LE SÉNÉGAL DANS L'IMPASSE APRÈS LE REPORT DE LA PRÉSIDENTIELLE
Le report sine die de l'élection fait l'effet d'une bombe. Une décision sans précédent qui plonge le pays dans la crise. L'opposition crie au coup d'État. Et même les constitutionnalistes dénoncent l'absence de base légale
Le président sénégalais Macky Sall a créé la surprise en annonçant samedi le report sine die de l'élection présidentielle prévue le 25 février. Une décision exceptionnelle dans l'histoire du pays qui risque d'aggraver la crise politique. Pour Babacar Gueye, professeur de droit constitutionnel, cette annonce "ne repose sur aucune base juridique valable".
Interrogé par RFI, M. Gueye souligne que "nous ne sommes pas en crise institutionnelle" et que "les institutions de la République fonctionnent correctement". Selon lui, "il n’y avait pas lieu de prendre une décision visant à reporter une élection". Il analyse ce report comme étant motivé par "la volonté d'éviter que des élections ne se tiennent à date échue, peut-être parce que le candidat du pouvoir n’était pas en bonne posture".

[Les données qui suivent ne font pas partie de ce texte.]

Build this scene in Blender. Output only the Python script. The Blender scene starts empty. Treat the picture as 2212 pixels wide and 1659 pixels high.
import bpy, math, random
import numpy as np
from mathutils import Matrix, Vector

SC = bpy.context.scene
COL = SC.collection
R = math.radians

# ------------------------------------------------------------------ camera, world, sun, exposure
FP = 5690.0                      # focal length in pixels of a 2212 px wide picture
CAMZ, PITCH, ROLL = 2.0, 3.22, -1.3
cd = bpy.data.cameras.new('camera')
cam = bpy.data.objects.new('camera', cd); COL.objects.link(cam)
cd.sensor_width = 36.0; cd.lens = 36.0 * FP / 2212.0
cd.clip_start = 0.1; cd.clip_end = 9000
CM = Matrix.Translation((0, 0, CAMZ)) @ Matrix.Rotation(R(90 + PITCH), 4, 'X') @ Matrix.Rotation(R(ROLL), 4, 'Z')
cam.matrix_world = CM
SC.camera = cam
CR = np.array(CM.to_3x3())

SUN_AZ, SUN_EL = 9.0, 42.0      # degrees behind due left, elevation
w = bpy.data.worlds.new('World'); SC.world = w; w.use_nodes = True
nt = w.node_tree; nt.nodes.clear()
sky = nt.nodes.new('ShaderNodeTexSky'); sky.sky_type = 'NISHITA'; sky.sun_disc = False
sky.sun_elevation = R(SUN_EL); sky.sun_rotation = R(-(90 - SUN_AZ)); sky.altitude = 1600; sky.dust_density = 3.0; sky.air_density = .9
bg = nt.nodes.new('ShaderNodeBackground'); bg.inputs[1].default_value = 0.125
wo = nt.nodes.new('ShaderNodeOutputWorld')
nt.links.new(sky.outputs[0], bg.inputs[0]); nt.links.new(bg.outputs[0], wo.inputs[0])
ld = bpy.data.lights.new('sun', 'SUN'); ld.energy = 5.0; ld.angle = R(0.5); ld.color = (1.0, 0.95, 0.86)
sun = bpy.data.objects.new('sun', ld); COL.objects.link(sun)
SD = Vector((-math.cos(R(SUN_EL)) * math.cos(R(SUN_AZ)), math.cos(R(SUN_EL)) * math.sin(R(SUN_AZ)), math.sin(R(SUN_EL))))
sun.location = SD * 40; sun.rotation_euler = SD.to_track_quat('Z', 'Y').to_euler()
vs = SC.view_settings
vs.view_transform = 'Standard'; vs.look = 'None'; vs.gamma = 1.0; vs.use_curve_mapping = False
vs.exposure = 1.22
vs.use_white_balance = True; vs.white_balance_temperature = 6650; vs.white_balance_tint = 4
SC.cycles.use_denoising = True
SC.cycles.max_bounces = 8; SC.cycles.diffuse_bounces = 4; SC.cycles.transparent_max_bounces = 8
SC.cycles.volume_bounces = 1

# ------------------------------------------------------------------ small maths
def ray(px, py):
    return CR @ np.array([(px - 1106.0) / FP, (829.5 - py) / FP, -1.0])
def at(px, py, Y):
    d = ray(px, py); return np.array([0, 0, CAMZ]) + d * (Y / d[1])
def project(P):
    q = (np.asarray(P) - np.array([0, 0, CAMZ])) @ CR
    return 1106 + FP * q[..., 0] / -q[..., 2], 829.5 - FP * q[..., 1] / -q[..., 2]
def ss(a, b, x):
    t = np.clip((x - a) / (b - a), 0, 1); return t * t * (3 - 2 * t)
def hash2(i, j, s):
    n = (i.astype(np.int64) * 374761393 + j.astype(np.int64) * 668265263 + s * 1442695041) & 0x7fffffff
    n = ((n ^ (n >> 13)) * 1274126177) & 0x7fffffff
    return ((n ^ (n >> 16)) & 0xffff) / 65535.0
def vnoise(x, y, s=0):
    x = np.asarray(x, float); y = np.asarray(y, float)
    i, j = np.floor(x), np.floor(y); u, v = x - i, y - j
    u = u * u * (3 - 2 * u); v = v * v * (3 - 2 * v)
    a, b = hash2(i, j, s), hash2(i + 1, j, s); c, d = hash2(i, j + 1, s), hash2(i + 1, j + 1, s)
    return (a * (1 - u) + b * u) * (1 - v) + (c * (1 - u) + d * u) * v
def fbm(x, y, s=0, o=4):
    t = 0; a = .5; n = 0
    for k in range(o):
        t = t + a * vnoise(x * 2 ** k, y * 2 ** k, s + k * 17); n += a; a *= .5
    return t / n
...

L'opposition a vivement réagi à cette annonce "inacceptable". Ousmane Sonko, candidat déclaré du parti Pastef, a appelé à faire campagne "comme si de rien n'était". Khalifa Sall, ancien maire de Dakar emprisonné, a demandé aux Sénégalais de "se lever contre cette décision". Pour M. Gueye, ces réponses politiques traduisent "la frustration" des candidats face à l'annulation de leur investissement de plusieurs mois.
Macky Sall a évoqué l'ouverture d'un dialogue politique mais, selon le constitutionnaliste, "si c'est un dialogue comme les précédents, je ne pense pas que l'opposition acceptera d'y aller". Il met en garde : tout dialogue devra se tenir "dans les limites du mandat du président", qui s'achève le 2 avril. Autrement, cela équivaudrait à "un coup d'État constitutionnel". Avec ce report inédit et controversé, le Sénégal semble donc plus que jamais engagé dans une impasse politique.